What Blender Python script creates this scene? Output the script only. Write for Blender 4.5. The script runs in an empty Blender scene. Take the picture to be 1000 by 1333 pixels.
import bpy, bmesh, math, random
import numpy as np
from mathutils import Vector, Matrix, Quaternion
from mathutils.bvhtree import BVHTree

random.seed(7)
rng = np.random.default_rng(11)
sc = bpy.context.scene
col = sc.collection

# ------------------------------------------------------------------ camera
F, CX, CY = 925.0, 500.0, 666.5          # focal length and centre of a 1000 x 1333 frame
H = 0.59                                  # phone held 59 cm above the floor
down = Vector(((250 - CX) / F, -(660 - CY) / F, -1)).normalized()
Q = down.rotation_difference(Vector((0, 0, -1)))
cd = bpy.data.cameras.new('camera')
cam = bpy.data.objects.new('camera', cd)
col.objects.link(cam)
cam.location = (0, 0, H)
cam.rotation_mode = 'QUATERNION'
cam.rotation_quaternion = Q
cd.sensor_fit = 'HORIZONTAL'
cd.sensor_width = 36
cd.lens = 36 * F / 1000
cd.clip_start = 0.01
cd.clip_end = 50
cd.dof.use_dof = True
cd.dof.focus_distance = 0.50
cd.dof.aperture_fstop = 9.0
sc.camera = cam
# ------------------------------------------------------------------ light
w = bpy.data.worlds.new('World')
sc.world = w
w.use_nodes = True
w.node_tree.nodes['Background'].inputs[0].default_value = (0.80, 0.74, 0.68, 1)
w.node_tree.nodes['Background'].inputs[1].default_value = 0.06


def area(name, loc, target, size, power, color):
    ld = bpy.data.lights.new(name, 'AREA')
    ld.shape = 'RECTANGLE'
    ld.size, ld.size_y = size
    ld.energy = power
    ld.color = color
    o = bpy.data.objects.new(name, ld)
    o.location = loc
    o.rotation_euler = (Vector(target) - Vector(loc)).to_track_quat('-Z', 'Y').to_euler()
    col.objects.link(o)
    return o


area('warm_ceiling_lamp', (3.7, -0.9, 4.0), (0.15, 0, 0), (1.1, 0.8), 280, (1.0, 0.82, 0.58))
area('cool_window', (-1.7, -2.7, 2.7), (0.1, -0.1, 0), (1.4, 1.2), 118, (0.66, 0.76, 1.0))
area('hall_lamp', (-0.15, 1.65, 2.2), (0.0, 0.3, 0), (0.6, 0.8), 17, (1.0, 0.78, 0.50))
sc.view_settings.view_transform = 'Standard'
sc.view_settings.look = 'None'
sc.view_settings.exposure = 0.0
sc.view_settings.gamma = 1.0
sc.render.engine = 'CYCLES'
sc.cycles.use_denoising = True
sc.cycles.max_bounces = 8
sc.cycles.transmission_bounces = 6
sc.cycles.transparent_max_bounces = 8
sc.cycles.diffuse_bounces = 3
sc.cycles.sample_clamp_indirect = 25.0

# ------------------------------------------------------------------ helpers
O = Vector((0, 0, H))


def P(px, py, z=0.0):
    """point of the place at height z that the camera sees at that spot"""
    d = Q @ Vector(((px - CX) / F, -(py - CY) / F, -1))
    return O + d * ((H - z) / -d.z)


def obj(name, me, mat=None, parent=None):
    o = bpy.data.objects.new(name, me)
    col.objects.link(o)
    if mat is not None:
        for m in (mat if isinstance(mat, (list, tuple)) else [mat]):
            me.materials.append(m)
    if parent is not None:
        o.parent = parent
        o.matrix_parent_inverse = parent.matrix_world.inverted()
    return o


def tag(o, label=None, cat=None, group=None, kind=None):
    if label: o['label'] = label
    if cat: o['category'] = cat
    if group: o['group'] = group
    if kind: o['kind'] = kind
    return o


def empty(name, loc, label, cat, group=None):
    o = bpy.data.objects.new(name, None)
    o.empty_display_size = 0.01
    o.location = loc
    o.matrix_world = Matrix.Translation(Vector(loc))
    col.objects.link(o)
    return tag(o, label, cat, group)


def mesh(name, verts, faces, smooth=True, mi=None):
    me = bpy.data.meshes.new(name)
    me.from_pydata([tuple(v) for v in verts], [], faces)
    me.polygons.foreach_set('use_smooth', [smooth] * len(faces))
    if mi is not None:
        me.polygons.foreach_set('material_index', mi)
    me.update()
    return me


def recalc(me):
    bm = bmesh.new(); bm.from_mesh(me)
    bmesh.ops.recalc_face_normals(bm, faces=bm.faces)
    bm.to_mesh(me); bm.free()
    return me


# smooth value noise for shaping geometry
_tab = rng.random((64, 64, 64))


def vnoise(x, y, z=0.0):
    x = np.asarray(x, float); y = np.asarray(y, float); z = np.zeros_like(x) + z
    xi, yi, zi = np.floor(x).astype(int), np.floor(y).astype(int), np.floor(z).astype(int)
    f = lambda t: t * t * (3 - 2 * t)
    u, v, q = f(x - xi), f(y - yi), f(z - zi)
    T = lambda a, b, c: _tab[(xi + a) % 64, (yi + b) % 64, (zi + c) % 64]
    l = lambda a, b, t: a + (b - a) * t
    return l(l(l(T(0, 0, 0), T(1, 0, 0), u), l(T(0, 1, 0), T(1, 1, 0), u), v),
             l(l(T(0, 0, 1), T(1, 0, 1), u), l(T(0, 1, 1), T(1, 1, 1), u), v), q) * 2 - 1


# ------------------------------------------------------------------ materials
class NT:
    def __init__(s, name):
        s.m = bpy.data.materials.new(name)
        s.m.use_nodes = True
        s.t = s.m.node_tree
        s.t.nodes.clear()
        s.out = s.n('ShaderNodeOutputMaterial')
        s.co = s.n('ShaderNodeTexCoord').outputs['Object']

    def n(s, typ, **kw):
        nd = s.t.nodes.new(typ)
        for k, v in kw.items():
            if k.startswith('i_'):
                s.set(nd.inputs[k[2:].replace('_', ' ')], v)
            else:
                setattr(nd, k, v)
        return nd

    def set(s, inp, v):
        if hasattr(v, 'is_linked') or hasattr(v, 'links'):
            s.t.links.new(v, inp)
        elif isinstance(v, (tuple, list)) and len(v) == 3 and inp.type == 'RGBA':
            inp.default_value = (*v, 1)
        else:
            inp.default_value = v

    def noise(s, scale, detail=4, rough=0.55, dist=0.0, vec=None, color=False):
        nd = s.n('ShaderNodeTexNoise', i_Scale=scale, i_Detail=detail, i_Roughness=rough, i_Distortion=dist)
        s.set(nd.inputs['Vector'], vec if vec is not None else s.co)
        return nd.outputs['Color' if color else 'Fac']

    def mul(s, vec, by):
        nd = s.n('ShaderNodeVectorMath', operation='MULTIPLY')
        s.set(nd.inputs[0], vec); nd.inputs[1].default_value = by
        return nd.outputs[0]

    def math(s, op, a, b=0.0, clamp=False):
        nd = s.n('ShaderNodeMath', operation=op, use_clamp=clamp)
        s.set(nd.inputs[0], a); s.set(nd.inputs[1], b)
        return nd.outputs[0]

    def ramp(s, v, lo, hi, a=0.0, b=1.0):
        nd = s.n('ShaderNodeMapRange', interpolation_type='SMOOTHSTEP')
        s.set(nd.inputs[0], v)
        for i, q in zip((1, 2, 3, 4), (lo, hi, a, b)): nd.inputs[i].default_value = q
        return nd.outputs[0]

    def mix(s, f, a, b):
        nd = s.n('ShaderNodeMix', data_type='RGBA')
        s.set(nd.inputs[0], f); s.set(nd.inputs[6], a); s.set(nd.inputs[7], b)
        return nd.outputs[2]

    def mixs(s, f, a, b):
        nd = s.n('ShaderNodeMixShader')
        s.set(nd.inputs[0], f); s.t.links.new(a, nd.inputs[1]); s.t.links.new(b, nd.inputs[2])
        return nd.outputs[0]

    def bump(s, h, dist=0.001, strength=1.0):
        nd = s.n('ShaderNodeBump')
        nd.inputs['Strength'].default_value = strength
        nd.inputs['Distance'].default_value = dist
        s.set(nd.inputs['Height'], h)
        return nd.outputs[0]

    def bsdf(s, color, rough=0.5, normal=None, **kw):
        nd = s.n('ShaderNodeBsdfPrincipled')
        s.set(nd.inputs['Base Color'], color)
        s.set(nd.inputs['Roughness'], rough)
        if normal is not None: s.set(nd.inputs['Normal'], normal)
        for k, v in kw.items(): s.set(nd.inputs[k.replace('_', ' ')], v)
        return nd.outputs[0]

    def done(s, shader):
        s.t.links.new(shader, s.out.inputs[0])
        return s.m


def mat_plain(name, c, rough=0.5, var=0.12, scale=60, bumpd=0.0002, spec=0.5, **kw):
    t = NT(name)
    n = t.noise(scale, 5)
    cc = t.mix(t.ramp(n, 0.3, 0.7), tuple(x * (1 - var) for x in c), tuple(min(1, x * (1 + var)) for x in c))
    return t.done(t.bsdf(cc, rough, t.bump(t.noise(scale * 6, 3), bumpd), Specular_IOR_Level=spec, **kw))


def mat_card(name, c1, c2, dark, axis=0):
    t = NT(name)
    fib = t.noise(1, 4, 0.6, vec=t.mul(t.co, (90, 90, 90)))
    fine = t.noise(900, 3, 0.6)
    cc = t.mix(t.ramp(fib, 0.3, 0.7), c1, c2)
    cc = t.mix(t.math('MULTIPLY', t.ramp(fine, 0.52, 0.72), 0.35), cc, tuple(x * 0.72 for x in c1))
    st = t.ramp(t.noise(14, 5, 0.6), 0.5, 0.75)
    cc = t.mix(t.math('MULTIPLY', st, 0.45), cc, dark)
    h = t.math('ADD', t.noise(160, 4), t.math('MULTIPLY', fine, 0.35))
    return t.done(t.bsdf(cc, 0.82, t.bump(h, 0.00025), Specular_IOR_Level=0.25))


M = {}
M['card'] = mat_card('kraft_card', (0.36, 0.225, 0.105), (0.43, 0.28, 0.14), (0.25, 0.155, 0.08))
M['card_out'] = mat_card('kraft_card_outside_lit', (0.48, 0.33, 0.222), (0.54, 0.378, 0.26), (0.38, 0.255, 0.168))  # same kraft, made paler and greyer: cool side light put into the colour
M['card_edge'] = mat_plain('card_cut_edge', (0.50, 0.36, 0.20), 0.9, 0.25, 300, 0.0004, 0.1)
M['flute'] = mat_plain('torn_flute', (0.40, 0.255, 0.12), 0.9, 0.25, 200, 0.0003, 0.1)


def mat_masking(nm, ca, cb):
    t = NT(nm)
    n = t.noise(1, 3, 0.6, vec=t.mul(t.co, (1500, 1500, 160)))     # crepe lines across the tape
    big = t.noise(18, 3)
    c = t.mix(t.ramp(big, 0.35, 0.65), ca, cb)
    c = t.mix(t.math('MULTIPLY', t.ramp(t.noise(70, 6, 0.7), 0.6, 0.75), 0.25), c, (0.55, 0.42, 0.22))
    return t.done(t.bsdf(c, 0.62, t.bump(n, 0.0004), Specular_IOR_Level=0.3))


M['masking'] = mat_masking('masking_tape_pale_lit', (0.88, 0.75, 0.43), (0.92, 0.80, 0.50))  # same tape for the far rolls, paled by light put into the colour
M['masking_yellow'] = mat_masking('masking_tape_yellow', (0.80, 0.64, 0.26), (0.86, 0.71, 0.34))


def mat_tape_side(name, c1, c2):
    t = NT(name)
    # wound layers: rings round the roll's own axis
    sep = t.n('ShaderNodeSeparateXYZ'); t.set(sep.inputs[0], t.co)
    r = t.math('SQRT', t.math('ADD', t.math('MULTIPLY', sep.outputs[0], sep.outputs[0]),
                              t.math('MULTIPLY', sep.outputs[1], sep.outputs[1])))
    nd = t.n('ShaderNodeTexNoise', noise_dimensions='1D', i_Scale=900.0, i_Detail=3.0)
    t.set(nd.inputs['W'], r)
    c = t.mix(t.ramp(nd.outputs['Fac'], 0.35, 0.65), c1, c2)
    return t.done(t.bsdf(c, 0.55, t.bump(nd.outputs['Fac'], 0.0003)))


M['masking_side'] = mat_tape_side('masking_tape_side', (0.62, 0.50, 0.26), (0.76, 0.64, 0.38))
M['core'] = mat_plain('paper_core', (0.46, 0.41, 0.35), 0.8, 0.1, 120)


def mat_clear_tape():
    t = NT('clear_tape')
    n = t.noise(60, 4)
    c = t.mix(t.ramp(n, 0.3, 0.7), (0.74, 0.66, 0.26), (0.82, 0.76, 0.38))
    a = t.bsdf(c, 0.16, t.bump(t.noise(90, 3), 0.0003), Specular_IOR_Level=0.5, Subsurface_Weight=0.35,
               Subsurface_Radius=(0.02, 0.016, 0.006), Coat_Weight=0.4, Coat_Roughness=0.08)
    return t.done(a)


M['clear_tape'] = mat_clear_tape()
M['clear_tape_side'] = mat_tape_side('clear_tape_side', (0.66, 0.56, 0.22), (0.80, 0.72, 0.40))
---
Each line from the one containing "(0.25, 0.155, 0.08))" through the one containing "(0.86, 0.71, 0.34))" must be retyped exactly, the first and last of these included.

M['card'] = mat_card('kraft_card', (0.36, 0.225, 0.105), (0.43, 0.28, 0.14), (0.25, 0.155, 0.08))
M['card_out'] = mat_card('kraft_card_outside_lit', (0.48, 0.33, 0.222), (0.54, 0.378, 0.26), (0.38, 0.255, 0.168))  # same kraft, made paler and greyer: cool side light put into the colour
M['card_edge'] = mat_plain('card_cut_edge', (0.50, 0.36, 0.20), 0.9, 0.25, 300, 0.0004, 0.1)
M['flute'] = mat_plain('torn_flute', (0.40, 0.255, 0.12), 0.9, 0.25, 200, 0.0003, 0.1)


def mat_masking(nm, ca, cb):
    t = NT(nm)
    n = t.noise(1, 3, 0.6, vec=t.mul(t.co, (1500, 1500, 160)))     # crepe lines across the tape
    big = t.noise(18, 3)
    c = t.mix(t.ramp(big, 0.35, 0.65), ca, cb)
    c = t.mix(t.math('MULTIPLY', t.ramp(t.noise(70, 6, 0.7), 0.6, 0.75), 0.25), c, (0.55, 0.42, 0.22))
    return t.done(t.bsdf(c, 0.62, t.bump(n, 0.0004), Specular_IOR_Level=0.3))


M['masking'] = mat_masking('masking_tape_pale_lit', (0.88, 0.75, 0.43), (0.92, 0.80, 0.50))  # same tape for the far rolls, paled by light put into the colour
M['masking_yellow'] = mat_masking('masking_tape_yellow', (0.80, 0.64, 0.26), (0.86, 0.71, 0.34))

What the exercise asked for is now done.